Stated problem: Work out how many lines of the records contain "objects". Answer with the number and nothing else.

-- start Task input --

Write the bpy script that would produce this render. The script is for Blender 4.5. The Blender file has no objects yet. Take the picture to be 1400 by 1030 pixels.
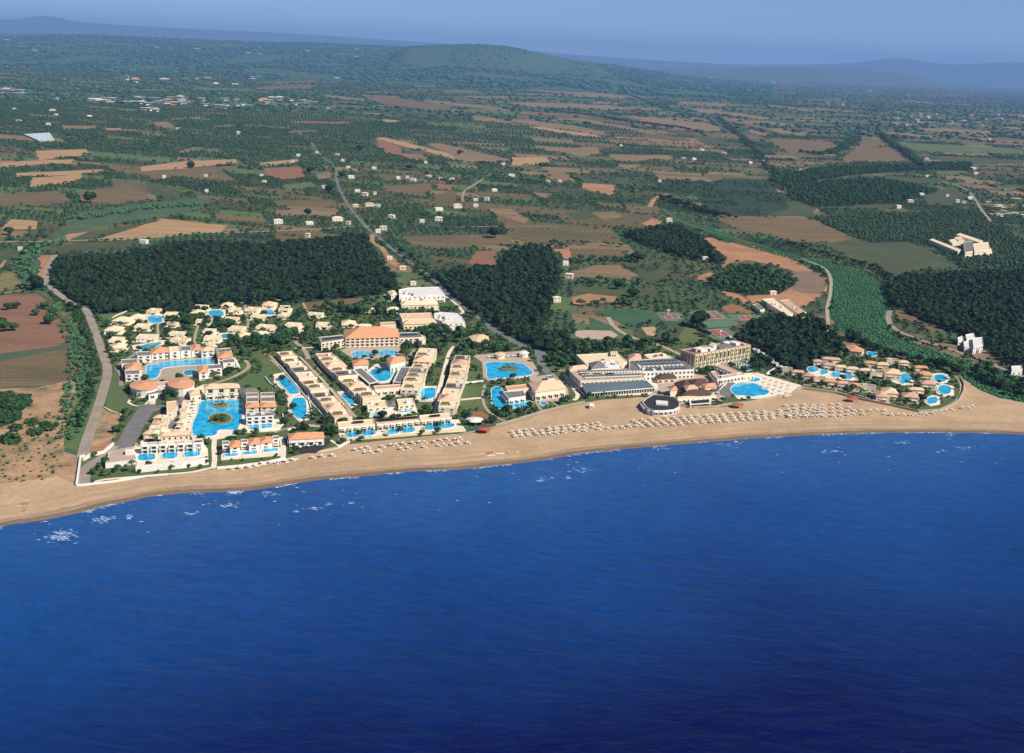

-- end Task input --
-- start Task input --

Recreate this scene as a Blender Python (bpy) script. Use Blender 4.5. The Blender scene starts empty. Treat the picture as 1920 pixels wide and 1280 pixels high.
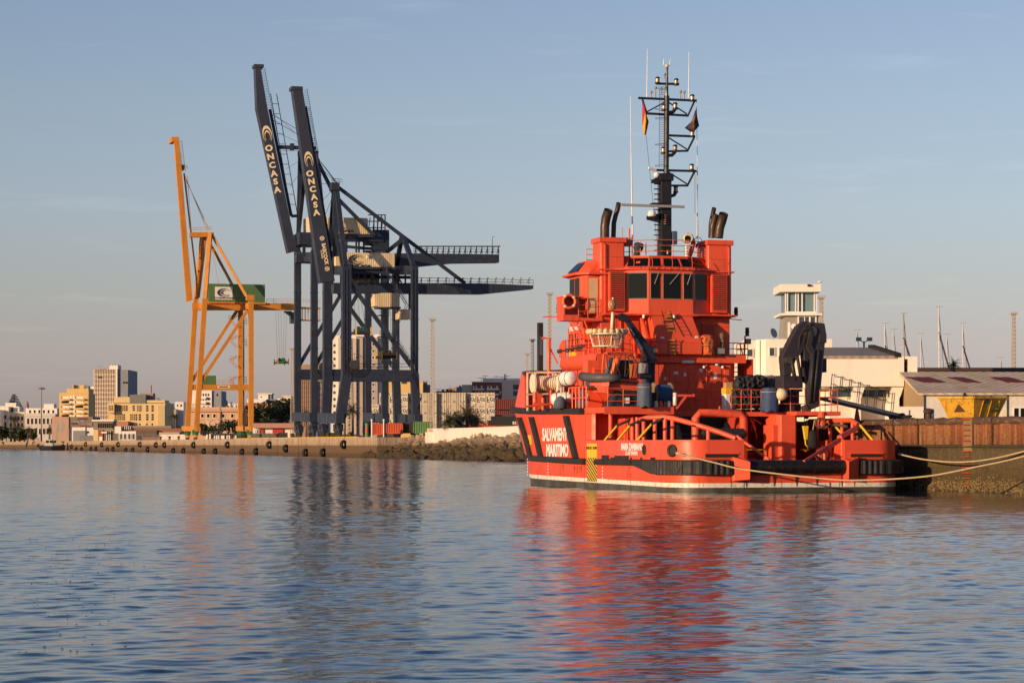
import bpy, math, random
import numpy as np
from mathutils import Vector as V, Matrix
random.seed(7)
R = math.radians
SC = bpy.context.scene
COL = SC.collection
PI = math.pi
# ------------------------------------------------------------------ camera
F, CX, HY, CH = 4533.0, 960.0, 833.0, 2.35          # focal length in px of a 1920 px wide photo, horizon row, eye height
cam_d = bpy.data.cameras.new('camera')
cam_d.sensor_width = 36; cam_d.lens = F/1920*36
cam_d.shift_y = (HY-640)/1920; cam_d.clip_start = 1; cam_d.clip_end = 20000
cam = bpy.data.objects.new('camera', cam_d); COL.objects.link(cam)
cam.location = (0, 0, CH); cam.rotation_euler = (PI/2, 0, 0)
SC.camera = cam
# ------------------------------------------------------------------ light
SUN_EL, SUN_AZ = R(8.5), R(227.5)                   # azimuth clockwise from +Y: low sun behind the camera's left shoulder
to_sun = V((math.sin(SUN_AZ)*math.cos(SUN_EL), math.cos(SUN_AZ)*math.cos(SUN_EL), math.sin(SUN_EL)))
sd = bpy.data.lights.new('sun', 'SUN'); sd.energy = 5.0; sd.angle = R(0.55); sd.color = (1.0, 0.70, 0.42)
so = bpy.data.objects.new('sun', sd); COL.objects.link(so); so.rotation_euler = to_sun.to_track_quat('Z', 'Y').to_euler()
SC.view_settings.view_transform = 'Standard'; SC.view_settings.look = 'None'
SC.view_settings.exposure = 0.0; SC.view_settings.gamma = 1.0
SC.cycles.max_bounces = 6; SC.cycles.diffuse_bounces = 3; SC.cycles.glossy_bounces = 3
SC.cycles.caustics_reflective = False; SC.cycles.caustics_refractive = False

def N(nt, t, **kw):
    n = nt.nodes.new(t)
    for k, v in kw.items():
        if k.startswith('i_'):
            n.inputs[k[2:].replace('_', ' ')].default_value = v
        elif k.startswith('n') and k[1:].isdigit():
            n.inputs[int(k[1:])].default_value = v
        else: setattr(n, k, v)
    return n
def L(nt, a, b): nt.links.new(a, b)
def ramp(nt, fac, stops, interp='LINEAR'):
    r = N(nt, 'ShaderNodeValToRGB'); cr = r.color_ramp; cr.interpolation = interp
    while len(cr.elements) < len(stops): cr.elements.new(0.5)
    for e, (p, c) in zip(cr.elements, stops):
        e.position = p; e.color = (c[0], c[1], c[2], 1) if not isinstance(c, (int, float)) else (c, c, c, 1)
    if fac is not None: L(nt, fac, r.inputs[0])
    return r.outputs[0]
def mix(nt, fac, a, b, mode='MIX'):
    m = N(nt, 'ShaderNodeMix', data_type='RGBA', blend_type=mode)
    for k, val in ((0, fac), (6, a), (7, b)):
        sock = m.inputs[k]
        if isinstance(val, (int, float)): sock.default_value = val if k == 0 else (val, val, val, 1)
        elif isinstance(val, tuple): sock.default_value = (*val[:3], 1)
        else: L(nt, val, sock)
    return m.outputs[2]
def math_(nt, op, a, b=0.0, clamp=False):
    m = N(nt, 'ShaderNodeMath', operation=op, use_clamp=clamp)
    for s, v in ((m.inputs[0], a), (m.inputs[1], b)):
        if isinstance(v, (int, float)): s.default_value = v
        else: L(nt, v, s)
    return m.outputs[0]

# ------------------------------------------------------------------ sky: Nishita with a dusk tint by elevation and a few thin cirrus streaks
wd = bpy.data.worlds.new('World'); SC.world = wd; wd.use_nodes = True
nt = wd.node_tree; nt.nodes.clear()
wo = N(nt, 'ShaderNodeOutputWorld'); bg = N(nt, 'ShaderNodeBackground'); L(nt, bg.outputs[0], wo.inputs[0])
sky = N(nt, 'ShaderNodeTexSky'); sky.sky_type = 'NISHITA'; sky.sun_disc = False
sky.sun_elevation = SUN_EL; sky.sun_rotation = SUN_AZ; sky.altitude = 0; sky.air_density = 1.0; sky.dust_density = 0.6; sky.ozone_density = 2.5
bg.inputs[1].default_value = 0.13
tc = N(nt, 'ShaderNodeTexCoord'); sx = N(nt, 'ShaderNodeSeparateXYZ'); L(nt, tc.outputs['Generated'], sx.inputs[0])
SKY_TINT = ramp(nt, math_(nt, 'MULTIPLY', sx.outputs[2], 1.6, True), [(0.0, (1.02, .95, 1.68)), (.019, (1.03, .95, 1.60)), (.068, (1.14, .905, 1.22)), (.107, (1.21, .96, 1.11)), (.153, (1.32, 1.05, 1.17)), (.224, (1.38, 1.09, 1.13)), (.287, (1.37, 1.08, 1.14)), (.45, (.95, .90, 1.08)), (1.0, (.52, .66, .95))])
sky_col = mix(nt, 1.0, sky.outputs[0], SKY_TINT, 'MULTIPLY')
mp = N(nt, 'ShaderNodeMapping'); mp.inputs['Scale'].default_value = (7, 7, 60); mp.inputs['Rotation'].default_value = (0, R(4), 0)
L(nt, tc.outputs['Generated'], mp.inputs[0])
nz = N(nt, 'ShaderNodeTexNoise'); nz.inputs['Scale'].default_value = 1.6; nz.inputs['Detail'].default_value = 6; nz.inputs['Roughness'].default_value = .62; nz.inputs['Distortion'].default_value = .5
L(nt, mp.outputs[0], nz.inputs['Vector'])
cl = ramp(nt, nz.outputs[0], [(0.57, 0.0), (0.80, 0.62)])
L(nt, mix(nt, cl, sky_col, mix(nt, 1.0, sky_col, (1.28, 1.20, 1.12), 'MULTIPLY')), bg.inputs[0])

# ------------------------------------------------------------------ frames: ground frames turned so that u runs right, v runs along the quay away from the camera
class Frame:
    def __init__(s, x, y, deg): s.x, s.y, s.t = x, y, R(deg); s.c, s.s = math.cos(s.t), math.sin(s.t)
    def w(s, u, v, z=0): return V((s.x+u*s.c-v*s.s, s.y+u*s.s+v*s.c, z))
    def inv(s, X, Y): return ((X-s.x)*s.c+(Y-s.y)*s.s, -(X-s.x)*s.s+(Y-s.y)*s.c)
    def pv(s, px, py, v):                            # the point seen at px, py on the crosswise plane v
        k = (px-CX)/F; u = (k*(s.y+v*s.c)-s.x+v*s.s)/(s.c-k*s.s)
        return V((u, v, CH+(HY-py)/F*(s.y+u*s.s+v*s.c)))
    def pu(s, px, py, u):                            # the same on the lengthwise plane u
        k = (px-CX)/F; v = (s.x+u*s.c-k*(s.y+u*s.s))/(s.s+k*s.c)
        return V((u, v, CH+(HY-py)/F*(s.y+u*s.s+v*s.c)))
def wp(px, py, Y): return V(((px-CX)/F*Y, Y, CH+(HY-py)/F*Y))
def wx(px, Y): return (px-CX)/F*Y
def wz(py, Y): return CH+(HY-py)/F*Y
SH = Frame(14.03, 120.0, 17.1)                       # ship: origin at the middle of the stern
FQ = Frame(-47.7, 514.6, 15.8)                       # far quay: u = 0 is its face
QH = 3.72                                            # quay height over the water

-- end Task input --

Response: 3